Exercise ->
The listing below begins with the first line you should copy; stop after the line containing "[ROT[0][2], ROT[1][2], -ROT[2][2], CAMH], [0, 0, 0, 1]])", and drop every picture.
-------- Dataset excerpt --------
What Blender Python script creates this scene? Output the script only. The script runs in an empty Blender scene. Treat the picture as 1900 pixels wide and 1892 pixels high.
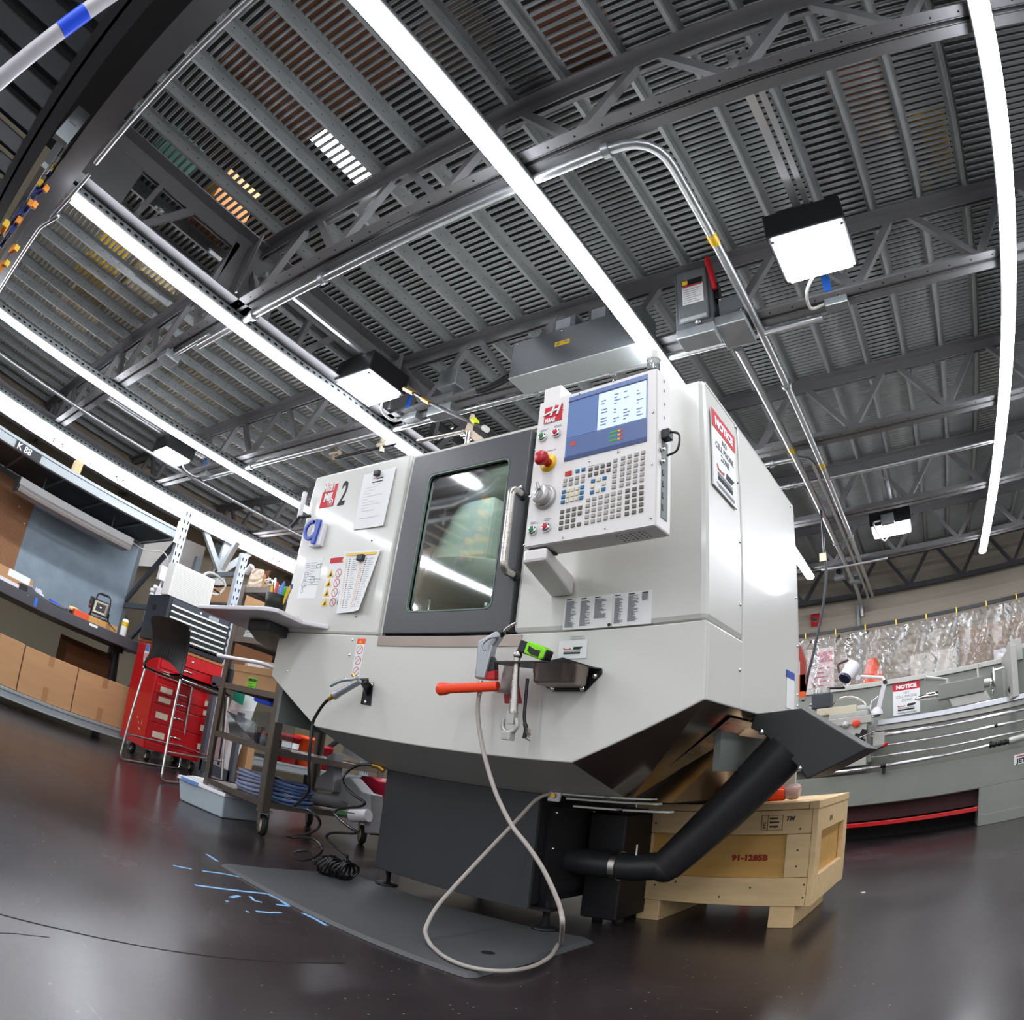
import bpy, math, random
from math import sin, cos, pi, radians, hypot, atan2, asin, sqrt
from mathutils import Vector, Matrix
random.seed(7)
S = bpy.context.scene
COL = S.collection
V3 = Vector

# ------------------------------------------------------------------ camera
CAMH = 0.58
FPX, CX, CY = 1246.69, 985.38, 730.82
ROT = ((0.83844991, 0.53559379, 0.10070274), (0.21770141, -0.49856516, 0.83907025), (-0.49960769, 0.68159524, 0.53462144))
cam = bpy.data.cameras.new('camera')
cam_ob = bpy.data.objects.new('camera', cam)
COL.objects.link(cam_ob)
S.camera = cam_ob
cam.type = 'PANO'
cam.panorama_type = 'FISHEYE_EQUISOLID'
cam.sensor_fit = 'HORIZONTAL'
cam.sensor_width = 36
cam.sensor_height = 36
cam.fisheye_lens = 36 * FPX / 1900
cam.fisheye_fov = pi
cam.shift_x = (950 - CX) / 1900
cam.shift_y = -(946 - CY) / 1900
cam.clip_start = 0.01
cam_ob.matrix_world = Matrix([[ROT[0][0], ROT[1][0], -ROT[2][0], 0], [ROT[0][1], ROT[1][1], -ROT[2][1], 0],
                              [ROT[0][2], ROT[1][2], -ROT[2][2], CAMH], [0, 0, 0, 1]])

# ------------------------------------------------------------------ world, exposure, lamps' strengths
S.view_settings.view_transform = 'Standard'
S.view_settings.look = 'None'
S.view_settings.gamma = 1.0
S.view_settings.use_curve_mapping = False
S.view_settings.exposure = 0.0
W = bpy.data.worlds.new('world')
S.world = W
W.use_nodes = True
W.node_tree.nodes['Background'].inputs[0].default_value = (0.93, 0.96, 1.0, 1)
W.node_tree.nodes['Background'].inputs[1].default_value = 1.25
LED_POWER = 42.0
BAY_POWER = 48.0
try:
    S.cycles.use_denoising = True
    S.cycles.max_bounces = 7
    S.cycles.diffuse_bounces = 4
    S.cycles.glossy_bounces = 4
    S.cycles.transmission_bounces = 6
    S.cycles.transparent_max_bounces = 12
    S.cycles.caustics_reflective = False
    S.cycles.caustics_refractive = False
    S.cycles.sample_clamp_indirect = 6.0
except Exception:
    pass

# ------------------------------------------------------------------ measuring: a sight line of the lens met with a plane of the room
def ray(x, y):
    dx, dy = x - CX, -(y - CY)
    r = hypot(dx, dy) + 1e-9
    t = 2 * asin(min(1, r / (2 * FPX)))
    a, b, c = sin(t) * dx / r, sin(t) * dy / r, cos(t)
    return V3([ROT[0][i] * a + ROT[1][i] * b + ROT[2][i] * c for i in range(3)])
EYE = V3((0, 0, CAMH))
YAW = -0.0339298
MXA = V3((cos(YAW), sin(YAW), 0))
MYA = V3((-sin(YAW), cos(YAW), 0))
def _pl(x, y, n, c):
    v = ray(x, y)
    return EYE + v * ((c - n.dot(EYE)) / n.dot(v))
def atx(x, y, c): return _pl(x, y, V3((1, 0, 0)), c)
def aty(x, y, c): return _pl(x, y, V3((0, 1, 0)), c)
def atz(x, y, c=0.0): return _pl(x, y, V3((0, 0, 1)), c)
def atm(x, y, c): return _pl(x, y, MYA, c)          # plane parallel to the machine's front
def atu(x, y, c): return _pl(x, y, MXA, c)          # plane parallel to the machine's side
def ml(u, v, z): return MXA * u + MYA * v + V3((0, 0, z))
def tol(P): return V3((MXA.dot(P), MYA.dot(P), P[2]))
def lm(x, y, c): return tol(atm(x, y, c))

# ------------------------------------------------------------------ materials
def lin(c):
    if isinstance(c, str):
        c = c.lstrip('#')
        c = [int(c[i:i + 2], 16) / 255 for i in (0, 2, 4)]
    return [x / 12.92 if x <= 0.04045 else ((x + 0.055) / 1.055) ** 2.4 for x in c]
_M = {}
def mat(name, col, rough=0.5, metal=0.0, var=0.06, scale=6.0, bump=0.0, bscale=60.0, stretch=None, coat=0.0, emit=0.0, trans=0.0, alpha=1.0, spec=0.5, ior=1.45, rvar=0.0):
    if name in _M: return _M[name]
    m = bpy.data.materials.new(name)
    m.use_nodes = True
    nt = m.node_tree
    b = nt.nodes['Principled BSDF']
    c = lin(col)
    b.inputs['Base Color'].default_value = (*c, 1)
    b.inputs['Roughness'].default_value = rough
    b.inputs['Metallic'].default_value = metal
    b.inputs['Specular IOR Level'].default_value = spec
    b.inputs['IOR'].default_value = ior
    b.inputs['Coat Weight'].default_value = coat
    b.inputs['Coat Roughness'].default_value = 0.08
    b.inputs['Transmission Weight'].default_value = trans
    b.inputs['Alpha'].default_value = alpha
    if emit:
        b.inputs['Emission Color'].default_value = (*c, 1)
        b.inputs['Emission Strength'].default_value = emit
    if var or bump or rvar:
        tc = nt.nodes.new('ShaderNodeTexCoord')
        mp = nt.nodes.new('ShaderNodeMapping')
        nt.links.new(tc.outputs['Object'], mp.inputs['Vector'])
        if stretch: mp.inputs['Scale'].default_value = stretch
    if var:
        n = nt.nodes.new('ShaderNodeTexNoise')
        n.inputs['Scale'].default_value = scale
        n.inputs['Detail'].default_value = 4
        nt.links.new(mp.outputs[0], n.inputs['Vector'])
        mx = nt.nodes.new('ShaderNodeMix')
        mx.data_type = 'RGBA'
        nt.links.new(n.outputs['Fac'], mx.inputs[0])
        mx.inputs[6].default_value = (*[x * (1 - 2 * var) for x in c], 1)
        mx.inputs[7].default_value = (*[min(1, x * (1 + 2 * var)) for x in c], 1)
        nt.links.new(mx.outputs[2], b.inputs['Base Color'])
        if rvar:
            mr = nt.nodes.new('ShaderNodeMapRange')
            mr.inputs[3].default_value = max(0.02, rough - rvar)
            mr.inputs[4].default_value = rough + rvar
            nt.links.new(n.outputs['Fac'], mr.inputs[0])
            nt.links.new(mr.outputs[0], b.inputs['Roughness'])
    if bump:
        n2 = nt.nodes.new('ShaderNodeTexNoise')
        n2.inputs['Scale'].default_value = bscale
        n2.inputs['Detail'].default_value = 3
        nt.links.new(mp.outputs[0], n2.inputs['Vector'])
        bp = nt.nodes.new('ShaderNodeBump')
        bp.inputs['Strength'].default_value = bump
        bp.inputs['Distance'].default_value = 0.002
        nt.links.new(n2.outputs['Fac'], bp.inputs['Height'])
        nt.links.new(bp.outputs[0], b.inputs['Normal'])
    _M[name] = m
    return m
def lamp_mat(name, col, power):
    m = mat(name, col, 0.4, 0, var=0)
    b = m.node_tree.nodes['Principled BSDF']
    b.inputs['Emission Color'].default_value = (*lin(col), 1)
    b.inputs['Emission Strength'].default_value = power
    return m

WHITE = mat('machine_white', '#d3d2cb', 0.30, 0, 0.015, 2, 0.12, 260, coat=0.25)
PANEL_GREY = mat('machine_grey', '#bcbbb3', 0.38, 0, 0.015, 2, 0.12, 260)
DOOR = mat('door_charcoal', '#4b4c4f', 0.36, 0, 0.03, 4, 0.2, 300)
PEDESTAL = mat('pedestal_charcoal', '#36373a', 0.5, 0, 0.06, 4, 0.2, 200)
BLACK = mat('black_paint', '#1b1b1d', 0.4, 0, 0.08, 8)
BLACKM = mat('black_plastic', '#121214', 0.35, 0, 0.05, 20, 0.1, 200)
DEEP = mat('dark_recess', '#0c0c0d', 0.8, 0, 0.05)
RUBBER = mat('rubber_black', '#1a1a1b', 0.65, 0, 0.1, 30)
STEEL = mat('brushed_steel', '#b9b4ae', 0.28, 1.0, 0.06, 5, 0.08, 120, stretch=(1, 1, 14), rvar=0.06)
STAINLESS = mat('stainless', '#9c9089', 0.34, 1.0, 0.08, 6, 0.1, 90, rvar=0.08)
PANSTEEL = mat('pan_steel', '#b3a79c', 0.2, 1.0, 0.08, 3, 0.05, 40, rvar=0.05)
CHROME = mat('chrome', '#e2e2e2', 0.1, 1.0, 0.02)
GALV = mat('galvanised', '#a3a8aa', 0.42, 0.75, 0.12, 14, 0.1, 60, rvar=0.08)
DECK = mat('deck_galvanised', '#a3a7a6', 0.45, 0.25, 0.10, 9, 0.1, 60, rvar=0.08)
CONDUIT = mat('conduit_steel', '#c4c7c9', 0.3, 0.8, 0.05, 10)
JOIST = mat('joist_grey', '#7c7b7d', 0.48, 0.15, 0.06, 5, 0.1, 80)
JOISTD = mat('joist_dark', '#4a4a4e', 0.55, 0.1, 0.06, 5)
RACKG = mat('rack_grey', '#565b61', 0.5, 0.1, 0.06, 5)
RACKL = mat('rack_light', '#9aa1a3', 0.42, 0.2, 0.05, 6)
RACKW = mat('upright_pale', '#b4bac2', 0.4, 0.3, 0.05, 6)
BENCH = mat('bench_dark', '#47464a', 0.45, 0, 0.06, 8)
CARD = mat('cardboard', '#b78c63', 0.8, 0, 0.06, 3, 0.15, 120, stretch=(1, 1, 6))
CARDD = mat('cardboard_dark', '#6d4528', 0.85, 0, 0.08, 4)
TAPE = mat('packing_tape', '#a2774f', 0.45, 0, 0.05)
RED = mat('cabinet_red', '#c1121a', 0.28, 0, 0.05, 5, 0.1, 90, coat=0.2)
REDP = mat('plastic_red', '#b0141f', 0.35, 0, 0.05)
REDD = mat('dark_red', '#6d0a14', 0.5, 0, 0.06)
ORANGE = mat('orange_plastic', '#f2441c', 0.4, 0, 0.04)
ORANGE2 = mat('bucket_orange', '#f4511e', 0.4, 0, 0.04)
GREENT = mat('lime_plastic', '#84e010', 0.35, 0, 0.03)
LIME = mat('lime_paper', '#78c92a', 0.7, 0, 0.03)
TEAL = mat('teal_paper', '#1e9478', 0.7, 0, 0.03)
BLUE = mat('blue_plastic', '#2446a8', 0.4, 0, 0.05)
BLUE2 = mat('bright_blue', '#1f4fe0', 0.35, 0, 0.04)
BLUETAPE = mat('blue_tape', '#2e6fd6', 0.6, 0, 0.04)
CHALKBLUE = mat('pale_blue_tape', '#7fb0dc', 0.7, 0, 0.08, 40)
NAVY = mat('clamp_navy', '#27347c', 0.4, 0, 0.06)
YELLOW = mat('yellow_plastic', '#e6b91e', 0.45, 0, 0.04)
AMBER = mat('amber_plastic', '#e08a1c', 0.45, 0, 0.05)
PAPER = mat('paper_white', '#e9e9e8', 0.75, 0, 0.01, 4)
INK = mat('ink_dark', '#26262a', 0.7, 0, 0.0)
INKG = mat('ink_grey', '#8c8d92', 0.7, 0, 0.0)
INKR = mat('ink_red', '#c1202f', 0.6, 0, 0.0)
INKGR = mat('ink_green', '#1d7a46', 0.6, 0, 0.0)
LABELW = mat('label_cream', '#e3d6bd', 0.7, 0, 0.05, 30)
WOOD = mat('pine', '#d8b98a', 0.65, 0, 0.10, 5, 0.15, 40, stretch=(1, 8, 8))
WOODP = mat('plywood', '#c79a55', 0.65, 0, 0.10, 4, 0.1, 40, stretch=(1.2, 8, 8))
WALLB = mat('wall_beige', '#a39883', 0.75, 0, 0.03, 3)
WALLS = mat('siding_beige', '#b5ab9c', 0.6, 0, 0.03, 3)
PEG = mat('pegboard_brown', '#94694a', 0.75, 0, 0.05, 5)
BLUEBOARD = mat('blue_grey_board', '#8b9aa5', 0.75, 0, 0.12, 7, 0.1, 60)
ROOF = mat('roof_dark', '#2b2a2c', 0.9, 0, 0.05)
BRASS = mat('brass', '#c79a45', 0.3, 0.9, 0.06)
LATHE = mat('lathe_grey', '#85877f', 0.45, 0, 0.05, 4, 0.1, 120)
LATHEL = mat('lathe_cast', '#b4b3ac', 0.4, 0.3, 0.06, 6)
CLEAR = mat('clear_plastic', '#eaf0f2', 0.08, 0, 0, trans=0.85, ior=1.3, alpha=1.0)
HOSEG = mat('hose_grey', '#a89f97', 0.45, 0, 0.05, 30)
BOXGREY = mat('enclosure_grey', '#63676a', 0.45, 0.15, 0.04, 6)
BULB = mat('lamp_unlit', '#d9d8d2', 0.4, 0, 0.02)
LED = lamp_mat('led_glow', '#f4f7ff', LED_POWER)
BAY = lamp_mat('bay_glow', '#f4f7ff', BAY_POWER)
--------
Output for this exercise ->
What Blender Python script creates this scene? Output the script only. The script runs in an empty Blender scene. Treat the picture as 1900 pixels wide and 1892 pixels high.
import bpy, math, random
from math import sin, cos, pi, radians, hypot, atan2, asin, sqrt
from mathutils import Vector, Matrix
random.seed(7)
S = bpy.context.scene
COL = S.collection
V3 = Vector

# ------------------------------------------------------------------ camera
CAMH = 0.58
FPX, CX, CY = 1246.69, 985.38, 730.82
ROT = ((0.83844991, 0.53559379, 0.10070274), (0.21770141, -0.49856516, 0.83907025), (-0.49960769, 0.68159524, 0.53462144))
cam = bpy.data.cameras.new('camera')
cam_ob = bpy.data.objects.new('camera', cam)
COL.objects.link(cam_ob)
S.camera = cam_ob
cam.type = 'PANO'
cam.panorama_type = 'FISHEYE_EQUISOLID'
cam.sensor_fit = 'HORIZONTAL'
cam.sensor_width = 36
cam.sensor_height = 36
cam.fisheye_lens = 36 * FPX / 1900
cam.fisheye_fov = pi
cam.shift_x = (950 - CX) / 1900
cam.shift_y = -(946 - CY) / 1900
cam.clip_start = 0.01
cam_ob.matrix_world = Matrix([[ROT[0][0], ROT[1][0], -ROT[2][0], 0], [ROT[0][1], ROT[1][1], -ROT[2][1], 0],
                              [ROT[0][2], ROT[1][2], -ROT[2][2], CAMH], [0, 0, 0, 1]])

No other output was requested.